Indeks Inflasi Jepang Melambat

Jepang. Foto: Unsplash.

Indeks Inflasi Jepang Melambat

Arif Wicaksono • 26 July 2024 14:02

Tokyo: Inflasi inti di ibu kota Jepang meningkat selama tiga bulan berturut-turut pada Juli. Namun demikian, indeks yang mengukur pertumbuhan harga, yang didorong oleh permintaan, melambat. Hal ini memperumit keputusan bank sentral mengenai seberapa cepat menaikkan suku bunga.
 

baca juga:

Aktivitas Pabrik Jepang Terkontraksi


Data tersebut muncul menjelang pertemuan kebijakan dua hari Bank Sentral Jepang yang berakhir Rabu, ketika dewan direksi akan memperdebatkan apakah akan menaikkan suku bunga dan memaparkan rincian tentang rencana bank tersebut untuk mengurangi pembelian obligasi dalam jumlah besar.

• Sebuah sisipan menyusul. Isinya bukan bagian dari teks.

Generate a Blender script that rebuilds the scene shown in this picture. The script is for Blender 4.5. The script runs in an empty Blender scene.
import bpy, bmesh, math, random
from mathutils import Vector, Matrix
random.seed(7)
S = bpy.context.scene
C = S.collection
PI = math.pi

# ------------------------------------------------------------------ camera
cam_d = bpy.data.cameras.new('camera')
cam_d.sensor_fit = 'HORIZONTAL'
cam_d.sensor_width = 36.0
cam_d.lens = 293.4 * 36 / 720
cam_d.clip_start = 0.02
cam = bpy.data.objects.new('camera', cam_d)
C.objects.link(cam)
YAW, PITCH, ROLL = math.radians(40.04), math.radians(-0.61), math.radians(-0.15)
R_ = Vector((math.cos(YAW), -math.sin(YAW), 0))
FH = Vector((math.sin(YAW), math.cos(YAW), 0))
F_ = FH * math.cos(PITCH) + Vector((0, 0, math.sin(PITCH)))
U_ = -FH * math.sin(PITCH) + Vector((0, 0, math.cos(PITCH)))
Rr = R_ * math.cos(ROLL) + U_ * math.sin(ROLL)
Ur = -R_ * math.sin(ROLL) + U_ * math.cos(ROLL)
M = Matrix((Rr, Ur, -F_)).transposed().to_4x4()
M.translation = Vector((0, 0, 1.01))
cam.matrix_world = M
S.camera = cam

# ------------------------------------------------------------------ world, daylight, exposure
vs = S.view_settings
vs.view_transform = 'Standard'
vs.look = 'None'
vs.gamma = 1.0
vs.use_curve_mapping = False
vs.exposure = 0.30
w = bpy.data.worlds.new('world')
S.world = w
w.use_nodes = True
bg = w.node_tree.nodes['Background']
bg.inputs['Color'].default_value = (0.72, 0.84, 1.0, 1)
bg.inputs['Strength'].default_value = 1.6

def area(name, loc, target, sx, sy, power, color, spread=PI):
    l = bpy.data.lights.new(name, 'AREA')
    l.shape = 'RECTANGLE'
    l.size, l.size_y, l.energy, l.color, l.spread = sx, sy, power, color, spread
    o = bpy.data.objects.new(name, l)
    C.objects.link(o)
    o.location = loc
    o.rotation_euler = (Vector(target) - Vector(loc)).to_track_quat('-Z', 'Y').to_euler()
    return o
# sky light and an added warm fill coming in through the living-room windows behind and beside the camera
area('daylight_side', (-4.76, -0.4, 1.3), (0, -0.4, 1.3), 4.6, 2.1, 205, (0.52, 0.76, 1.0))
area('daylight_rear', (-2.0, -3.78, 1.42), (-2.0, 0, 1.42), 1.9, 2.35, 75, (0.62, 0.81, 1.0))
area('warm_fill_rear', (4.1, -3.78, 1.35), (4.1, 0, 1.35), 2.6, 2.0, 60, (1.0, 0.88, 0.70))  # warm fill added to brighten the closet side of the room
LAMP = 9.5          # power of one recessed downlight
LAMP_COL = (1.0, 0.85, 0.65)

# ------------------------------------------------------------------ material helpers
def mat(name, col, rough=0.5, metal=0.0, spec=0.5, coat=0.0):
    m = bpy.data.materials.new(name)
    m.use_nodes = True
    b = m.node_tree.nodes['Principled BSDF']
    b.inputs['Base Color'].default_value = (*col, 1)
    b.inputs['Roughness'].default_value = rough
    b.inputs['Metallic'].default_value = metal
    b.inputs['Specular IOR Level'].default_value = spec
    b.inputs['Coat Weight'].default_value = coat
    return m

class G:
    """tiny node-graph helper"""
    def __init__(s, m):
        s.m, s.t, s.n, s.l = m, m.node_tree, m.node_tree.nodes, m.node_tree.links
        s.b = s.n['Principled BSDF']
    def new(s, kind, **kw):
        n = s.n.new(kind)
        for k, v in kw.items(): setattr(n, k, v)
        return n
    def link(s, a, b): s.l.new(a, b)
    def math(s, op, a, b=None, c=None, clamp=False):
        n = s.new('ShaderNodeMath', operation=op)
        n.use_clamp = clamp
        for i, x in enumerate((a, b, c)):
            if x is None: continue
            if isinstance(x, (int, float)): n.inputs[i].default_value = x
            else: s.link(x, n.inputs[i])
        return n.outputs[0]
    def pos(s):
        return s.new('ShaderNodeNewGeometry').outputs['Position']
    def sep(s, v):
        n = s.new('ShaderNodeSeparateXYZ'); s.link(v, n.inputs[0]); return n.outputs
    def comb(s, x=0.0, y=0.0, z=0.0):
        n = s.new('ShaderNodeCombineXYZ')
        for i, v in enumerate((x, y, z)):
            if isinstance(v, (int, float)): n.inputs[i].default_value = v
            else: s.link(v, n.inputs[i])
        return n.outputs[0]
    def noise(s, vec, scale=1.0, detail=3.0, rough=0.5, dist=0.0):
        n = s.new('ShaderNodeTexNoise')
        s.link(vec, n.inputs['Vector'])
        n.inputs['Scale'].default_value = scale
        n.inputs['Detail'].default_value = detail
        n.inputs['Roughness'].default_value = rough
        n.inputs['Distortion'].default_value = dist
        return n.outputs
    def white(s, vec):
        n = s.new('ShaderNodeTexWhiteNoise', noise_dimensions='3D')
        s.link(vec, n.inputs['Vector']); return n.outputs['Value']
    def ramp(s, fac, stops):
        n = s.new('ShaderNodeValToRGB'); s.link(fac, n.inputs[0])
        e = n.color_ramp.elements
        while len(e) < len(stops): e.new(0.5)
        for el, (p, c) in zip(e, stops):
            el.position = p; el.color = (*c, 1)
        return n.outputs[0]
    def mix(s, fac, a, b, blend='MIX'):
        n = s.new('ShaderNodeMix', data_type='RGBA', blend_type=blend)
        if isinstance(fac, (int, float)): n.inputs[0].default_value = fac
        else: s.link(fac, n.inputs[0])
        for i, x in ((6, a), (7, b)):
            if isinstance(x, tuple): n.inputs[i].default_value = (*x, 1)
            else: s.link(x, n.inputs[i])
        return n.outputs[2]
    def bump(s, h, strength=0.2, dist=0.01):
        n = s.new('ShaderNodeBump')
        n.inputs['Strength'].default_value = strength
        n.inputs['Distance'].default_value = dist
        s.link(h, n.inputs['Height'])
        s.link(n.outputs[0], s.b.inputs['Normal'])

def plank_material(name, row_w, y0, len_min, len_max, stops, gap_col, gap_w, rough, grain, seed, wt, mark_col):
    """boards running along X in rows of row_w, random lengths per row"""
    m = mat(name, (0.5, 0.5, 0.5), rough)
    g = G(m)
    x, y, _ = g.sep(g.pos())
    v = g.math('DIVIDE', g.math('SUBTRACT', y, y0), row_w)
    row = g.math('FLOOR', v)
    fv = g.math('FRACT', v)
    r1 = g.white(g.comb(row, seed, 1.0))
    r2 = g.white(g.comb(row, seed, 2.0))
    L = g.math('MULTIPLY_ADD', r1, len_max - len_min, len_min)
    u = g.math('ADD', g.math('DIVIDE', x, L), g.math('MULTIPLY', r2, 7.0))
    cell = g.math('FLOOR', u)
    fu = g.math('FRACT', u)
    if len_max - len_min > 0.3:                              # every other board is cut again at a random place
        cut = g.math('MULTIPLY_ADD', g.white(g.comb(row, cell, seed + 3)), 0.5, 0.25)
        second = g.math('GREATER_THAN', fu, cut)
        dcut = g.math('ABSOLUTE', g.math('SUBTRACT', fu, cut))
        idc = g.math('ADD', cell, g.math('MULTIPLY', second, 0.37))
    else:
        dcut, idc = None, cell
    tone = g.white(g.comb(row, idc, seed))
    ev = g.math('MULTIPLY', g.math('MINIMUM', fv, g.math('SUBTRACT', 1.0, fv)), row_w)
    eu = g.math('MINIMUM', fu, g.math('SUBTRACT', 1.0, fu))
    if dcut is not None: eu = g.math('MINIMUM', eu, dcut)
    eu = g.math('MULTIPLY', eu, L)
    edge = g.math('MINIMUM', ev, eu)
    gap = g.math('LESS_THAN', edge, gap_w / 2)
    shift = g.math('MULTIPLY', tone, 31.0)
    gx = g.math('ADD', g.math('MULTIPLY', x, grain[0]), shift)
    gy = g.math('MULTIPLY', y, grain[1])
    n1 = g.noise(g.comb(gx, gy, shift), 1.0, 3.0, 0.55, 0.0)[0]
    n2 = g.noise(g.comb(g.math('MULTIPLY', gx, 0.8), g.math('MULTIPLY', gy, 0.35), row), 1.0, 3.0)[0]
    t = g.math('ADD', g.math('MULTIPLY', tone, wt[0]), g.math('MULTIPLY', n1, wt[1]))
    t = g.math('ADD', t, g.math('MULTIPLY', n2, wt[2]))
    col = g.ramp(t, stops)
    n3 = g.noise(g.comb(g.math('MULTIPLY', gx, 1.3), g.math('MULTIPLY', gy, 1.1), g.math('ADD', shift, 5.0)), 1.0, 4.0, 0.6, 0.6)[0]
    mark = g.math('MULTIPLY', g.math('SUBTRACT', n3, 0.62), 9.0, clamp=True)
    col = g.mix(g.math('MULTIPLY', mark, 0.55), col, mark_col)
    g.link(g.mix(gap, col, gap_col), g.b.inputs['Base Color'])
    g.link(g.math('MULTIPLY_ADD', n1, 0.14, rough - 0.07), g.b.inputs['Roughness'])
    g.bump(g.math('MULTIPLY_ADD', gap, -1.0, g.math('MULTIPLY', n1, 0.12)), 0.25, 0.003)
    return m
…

Indeks harga konsumen inti (CPI) Tokyo, yang tidak termasuk biaya makanan segar yang fluktuatif, naik 2,2 persen pada Juli dibandingkan tahun sebelumnya, sesuai dengan perkiraan median pasar dan sedikit meningkat dari kenaikan 2,1 persen pada Juni. Peningkatan CPI Tokyo, yang dianggap sebagai indikator utama tren nasional, sebagian besar disebabkan oleh penghapusan subsidi pemerintah untuk membatasi tagihan listrik.

Laju pertumbuhan tahunan melambat

Namun, Inflasi yang diukur dengan indeks yang juga menghilangkan biaya energi, yang diawasi ketat oleh Bank of Japan (BOJ) sebagai indikator tren harga yang lebih luas, melambat menjadi 1,5 persen di Juli dari 1,8 persen di Juni. Hal ini menandai laju pertumbuhan tahunan paling lambat dalam hampir dua tahun terakhir, dan menunjukkan bahwa kenaikan harga tidak terlalu besar karena rendahnya konsumsi.

"Perlambatan tajam dalam inflasi tidak termasuk makanan segar dan energi di Tokyo bulan ini mengurangi kemungkinan Bank of Japan akan menaikkan suku bunga minggu depan, meskipun kami tetap berpegang pada perkiraan kenaikan suku bunga kebijakannya menjadi 0,3 persen," kata Kepala Asia-Pasifik di Capital Economics Marcel Thieliant, dilansir Channel News Asia, Jumat, 26 Juli 2024.

Inflasi jasa melambat menjadi 0,5 persen di Juli dari 0,9 persen di Juni, sehingga menimbulkan keraguan terhadap pandangan bank sentral kenaikan upah akan mendorong lebih banyak perusahaan untuk meneruskan biaya tenaga kerja yang lebih tinggi melalui kenaikan harga.

"Inflasi mungkin terlihat tinggi di permukaan karena dorongan harga impor dari lemahnya yen. Namun sebenarnya inflasi yang mendasarinya tidak terlalu kuat di Jepang. Tidak ada bukti jelas bahwa inflasi yang didorong oleh biaya digantikan oleh tekanan harga yang didorong oleh permintaan, seperti yang dikemukakan oleh BOJ," kata Ekonom di Nomura Research Institute Takahide Kiuchi.

Akhir era suku bunga negatif

BOJ mengakhiri kebijakan suku bunga negatif selama delapan tahun dan sisa-sisa stimulus moneter radikal lainnya pada Maret, karena menilai pencapaian berkelanjutan dari target inflasi dua persen sudah mulai terlihat.

Bank sentral memperkirakan kenaikan upah akan mendorong harga jasa dan menjaga inflasi tetap berada di kisaran dua persen, sebuah kondisi yang ditetapkan sebagai prasyarat untuk menghapuskan stimulus moneter secara bertahap.

BOJ melihat lebih dekat pada indeks yang tidak termasuk bahan bakar sebagai pengukuran yang lebih baik terhadap tren harga yang mendasarinya. Hal ini karena subsidi bahan bakar pemerintah menyebabkan perubahan yang terjadi sekali saja pada indeks inti,

Gubernur BOJ Kazuo Ueda mengatakan bank sentral akan menaikkan suku bunga dari tingkat yang mendekati nol saat ini jika bank sentral menjadi lebih yakin, inflasi tetap berada di sekitar dua persen di tahun-tahun mendatang, sesuai proyeksinya.

Banyak pelaku pasar memperkirakan BOJ akan menaikkan suku bunga tahun ini, meskipun mereka berbeda pendapat mengenai apakah langkah tersebut akan dilakukan minggu depan atau akhir tahun ini.